● **GIVEN TASK**
Identify the lines that contain the string "part" and report only how many there are.

Rows from a dataset
+ + + + + + +
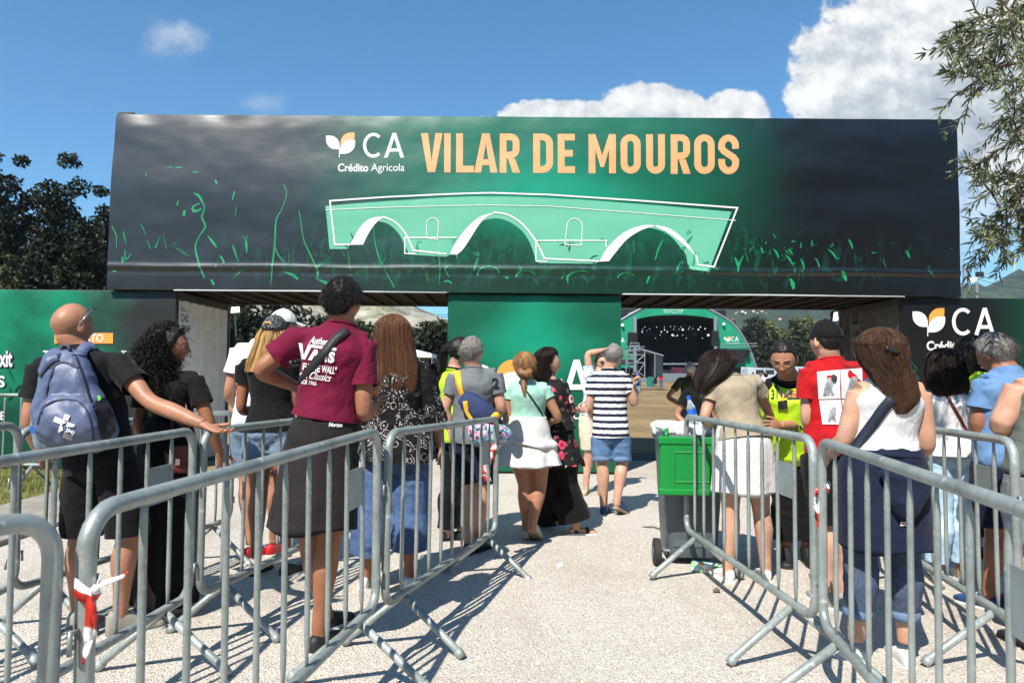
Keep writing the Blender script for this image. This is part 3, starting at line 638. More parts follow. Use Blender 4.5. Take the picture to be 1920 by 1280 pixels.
# printed festival crowd: raised arms as brush-like splashes
P = Print(YB, top_surf)
def splash(x, y, L, ang, w, bend, mi=0):
    t = np.linspace(0, 1, 9); a = R(ang)+np.cumsum(np.full(9, R(bend)/9)); X = x+np.cumsum(np.cos(a))*L/9; Y = y-np.cumsum(np.sin(a))*L/9
    ww = w*(.35+np.sin(t*np.pi)**.7*(.6+.5*rng.random(9))); P.add(stroke2(np.c_[X, Y], ww), splash.k, mi); splash.k = 1.1+rng.random()*.7
splash.k = 1
r180 = lambda L: [(180+x/2.8235, 180+y/2.8235) for x, y in L]
for L, w in (([(575, 965), (545, 885), (525, 800), (545, 745), (578, 690), (560, 640), (575, 590), (545, 530), (515, 515)], [7, 10, 8, 5, 9, 12, 7, 13, 3]),
             ([(925, 1000), (935, 900), (948, 780), (955, 660), (985, 600), (1010, 520), (995, 470)], [3, 8, 10, 7, 4, 4, 5]),
             ([(1175, 930), (1140, 850), (1100, 760), (1085, 660), (1075, 605)], [4, 8, 6, 6, 4]), ([(1580, 1015), (1540, 940), (1500, 860), (1475, 760), (1470, 690)], [6, 5, 7, 4, 4]),
             ([(640, 800), (615, 770), (592, 740)], [8, 12, 3]), ([(110, 810), (108, 740), (85, 690)], [3, 6, 6]), ([(160, 780), (150, 740), (145, 715)], [3, 6, 3]),
             ([(265, 740), (250, 700), (235, 678)], [2, 4, 2]), ([(315, 805), (328, 770), (345, 740)], [8, 4, 2]), ([(290, 808), (270, 765)], [5, 3]), ([(680, 885), (660, 845)], [12, 9]), ([(755, 880), (735, 820), (725, 790)], [3, 12, 9]),
             ([(1005, 890), (965, 840), (950, 800)], [3, 9, 5]), ([(1070, 970), (1035, 945), (990, 930)], [13, 11, 3]), ([(1240, 1003), (1210, 985), (1160, 965)], [20, 14, 2]),
             ([(625, 1000), (610, 970)], [14, 8]), ([(1815, 1000), (1822, 920), (1815, 850)], [3, 6, 5]), ([(1868, 955), (1848, 915), (1880, 895)], [4, 10, 2]),
             ([(560, 600), (520, 610), (515, 585), (550, 570)], [10, 16, 10, 6]), ([(430, 580), (436, 555)], [10, 8]), ([(465, 635), (470, 605)], [16, 12]), ([(640, 465), (630, 445)], [10, 10]), ([(540, 405), (512, 402)], [5, 5]), ([(450, 377), (415, 377)], [8, 5]), ([(400, 377), (372, 377)], [5, 4]), ([(265, 425), (262, 405)], [5, 5]), ([(145, 885), (140, 850)], [14, 10]), ([(190, 835), (158, 865), (155, 815)], [5, 9, 6]), ([(108, 930), (85, 925)], [9, 4]), ([(735, 505), (722, 550)], [9, 5]), ([(745, 590), (735, 640)], [4, 3])):
    P.add(stroke2(crom(r180(L), 4), crom(np.c_[w, w], 4)[:, 0]/2.8235), splash.k, 0); splash.k = 1.1+rng.random()*.7
r6 = lambda x, y: (600+x/2.3415, 220+y/2.3415)
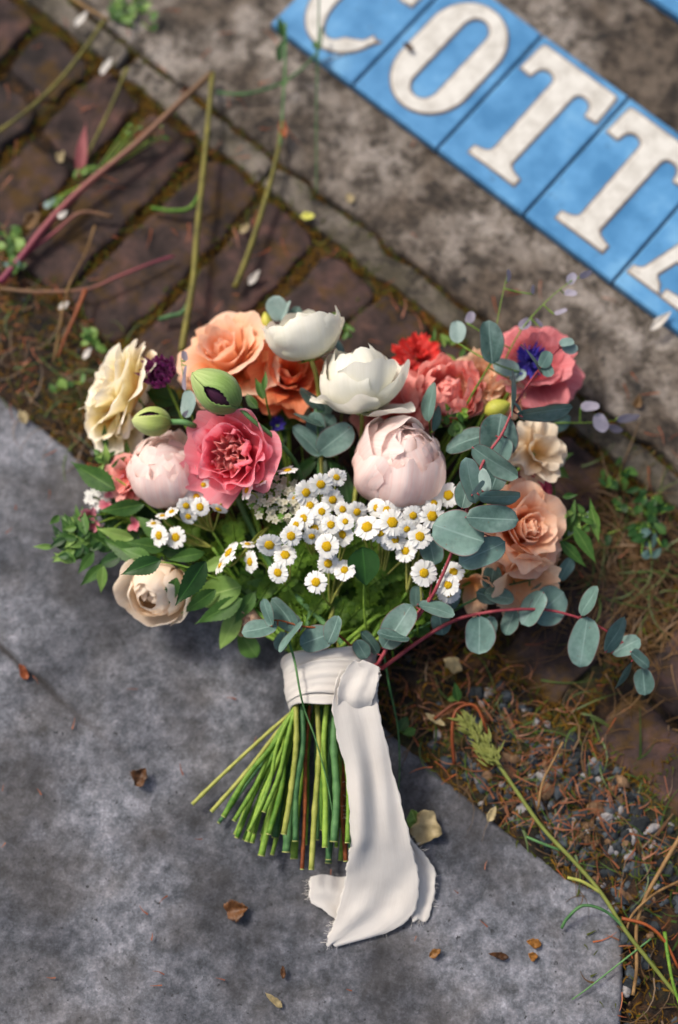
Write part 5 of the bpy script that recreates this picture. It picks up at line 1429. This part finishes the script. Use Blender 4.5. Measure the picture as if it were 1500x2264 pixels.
# ------------------------------------------------------------------ weeds and stalks on the ground
M['deadstalk'] = plain('dry_brown_stalk', '#5e4526', '#8f7048', 60, 0.7)
M['olivestalk'] = plain('olive_stalk', '#4e4a1c', '#77702f', 60, 0.6)
def mat_redstalk():
    m, nt, N, L, bs = new_mat('red_stalk')
    uv = N.new('ShaderNodeUVMap'); sep = N.new('ShaderNodeSeparateXYZ'); L.new(uv.outputs[0], sep.inputs[0])
    c = ramp(nt, sep.outputs[1], [(0.0, '#6b5030'), (0.35, '#7d5540'), (0.6, '#8c4446'), (0.9, '#7a2440')])
    c = mix(nt, 0.3, c, ramp(nt, noise(nt, 60, 4), [(0.3, '#505050'), (0.7, '#c0c0c0')]), 'OVERLAY')
    L.new(c, bs.inputs['Base Color']); bs.inputs['Roughness'].default_value = 0.6
    return m
M['redstalk'] = mat_redstalk()
M['pinkleaf'] = leaf_mat('pink_dying_leaf', '#8e4a4c', '#b97270', trans=0.15, sc_=60)
def xl(*lv):
    def f(root):
        for (cx, cy, z, L_, W, ang, mm, kind, serr) in lv:
            add_leaf(root, cx, cy, z, L_, W, ang, M[mm], kind, serr=serr)
    return f
def side(path, rad, mat):
    def f(root): tube('side_shoot', [at(*p) for p in path], rad / 1000, M[mat], root, 6, 5)
    return f
def both(*fs):
    def f(root):
        for g in fs: g(root)
    return f
G = 'cut weed stalks strewn over the bricks'
strand('weed_stalk', 'long pink red weed stalk slanting down to the left edge', 'weed stalk', [(468, 162, .016), (400, 225, .018), (300, 320, .018), (190, 410, .016), (110, 490, .014), (45, 572, .010), (0, 625, .008)], 2.7, 'redstalk', G, -0.25, 7,
       both(side([(250, 480, .008), (180, 470, .012), (120, 515, .010), (60, 560, .008)], 1.6, 'redstalk'), xl((182, 330, .012, 130, 24, 80, 'pinkleaf', 'lance', .3))))
strand('weed_stalk', 'long upright olive weed stalk running down to the cream rose', 'weed stalk', [(470, 160, .016), (462, 260, .016), (448, 400, .016), (436, 520, .016), (428, 620, .015), (415, 700, .014), (402, 780, .012)], 2.3, 'olivestalk', G, -0.3, 7,
       both(side([(425, 655, .013), (405, 690, .010), (380, 698, .008), (352, 706, .006)], 2.0, 'stem_dk'), side([(445, 425, .014), (420, 460, .008), (380, 466, .006), (335, 460, .005)], 1.8, 'stem')))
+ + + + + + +
● **SOLVED PROBLEM**
2